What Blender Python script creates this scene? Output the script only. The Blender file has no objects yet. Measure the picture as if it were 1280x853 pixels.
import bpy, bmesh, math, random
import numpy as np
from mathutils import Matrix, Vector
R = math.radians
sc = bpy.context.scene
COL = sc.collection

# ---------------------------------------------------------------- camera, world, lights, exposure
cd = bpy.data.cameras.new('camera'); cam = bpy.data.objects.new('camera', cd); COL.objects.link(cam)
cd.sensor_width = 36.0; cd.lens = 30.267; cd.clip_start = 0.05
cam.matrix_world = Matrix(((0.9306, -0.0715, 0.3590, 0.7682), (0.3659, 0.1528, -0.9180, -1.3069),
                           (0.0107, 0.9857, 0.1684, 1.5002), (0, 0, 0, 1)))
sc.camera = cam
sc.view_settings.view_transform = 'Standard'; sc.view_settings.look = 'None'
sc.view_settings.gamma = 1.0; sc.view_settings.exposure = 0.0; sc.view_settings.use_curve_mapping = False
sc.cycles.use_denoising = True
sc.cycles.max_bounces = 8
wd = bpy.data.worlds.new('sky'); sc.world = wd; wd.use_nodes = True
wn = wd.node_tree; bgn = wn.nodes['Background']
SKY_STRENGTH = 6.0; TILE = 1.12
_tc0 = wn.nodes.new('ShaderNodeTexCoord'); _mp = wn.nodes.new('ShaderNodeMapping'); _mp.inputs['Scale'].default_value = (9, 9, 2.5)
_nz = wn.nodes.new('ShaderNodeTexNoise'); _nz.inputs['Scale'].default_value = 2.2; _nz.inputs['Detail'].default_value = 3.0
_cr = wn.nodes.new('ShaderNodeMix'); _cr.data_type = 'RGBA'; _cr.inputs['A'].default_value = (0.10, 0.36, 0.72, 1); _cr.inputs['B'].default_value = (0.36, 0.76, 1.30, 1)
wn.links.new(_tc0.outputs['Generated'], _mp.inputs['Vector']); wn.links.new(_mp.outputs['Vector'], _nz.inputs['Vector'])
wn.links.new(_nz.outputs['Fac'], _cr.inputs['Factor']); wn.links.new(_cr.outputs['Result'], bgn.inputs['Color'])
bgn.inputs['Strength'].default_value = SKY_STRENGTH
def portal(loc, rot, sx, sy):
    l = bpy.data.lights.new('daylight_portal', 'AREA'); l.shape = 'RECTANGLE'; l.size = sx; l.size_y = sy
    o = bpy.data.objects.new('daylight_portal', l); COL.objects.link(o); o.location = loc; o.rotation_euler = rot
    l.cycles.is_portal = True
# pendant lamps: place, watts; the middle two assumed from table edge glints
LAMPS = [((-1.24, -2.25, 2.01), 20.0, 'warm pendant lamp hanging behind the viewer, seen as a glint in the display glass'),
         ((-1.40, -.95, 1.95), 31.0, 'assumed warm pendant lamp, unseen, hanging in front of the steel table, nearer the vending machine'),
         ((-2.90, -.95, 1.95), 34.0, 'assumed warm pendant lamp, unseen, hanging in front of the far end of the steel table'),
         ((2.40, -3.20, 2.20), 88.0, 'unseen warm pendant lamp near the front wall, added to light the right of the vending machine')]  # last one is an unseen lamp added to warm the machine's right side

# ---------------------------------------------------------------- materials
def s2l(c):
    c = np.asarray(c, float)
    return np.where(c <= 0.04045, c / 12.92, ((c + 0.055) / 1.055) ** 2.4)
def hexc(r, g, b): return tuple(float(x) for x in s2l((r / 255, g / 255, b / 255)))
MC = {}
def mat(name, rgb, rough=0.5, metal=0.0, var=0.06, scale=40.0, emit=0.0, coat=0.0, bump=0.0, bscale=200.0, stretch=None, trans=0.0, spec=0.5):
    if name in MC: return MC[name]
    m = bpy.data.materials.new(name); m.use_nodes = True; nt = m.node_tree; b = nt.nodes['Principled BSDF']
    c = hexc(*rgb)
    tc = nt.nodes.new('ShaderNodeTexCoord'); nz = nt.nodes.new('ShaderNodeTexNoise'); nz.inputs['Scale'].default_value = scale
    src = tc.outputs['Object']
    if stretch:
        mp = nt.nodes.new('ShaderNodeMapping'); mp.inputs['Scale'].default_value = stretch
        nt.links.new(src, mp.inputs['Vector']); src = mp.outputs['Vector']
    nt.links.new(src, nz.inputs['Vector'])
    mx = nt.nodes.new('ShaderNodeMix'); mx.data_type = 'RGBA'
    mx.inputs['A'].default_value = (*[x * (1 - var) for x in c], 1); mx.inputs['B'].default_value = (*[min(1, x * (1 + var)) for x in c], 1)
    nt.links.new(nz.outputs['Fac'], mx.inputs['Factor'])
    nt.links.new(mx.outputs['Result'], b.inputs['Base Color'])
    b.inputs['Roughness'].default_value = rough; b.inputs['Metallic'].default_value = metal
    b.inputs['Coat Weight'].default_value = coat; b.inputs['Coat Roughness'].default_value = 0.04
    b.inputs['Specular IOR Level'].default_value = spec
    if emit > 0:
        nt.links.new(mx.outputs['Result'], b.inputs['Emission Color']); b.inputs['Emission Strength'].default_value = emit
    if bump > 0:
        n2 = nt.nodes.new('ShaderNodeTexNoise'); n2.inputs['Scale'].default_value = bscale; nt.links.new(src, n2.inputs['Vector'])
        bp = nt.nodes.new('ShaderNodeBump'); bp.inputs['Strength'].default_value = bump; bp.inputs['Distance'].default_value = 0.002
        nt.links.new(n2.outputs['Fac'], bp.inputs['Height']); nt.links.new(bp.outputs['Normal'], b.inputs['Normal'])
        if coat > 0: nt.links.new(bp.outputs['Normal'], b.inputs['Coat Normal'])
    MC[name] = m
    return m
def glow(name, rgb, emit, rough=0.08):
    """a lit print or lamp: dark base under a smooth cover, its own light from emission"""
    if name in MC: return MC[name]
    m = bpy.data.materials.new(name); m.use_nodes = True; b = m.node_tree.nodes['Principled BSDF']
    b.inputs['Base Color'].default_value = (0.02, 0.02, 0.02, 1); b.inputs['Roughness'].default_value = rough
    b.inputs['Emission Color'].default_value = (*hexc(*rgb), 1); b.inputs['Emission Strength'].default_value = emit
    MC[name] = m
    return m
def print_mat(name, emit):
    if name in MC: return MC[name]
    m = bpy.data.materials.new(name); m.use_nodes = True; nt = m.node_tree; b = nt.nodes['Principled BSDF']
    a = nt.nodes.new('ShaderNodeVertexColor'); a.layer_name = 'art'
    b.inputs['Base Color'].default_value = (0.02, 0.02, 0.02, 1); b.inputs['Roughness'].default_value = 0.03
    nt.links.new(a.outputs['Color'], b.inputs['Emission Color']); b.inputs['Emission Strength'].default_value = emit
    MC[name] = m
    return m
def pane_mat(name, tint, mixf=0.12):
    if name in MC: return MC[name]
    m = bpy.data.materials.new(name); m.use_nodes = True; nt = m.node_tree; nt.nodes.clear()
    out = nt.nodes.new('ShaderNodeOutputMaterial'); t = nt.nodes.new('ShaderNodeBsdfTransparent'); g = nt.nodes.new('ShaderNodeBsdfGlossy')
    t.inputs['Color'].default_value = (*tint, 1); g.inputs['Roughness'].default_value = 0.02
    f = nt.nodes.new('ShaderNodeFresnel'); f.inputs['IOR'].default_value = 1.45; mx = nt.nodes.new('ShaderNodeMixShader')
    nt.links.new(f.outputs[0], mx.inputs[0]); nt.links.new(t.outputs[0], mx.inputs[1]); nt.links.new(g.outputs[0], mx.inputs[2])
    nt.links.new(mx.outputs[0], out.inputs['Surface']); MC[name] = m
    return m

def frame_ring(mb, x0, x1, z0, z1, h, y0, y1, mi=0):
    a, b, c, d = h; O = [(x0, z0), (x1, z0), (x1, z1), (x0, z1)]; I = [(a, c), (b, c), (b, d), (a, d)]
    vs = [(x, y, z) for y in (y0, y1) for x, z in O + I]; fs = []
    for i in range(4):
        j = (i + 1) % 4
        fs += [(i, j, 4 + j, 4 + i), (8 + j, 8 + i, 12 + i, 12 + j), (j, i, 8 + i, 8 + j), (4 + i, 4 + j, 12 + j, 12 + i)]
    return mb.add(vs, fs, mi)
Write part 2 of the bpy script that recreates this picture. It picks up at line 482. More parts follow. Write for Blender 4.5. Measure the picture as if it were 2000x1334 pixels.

══════════

== What is needed ==
Give again, word for word, the lines of the listing, starting at its first line and ending with the line containing "COL = sc.collection".

== Written reply ==
What Blender Python script creates this scene? Output the script only. The Blender file has no objects yet. Measure the picture as if it were 1280x853 pixels.
import bpy, bmesh, math, random
import numpy as np
from mathutils import Matrix, Vector
R = math.radians
sc = bpy.context.scene
COL = sc.collection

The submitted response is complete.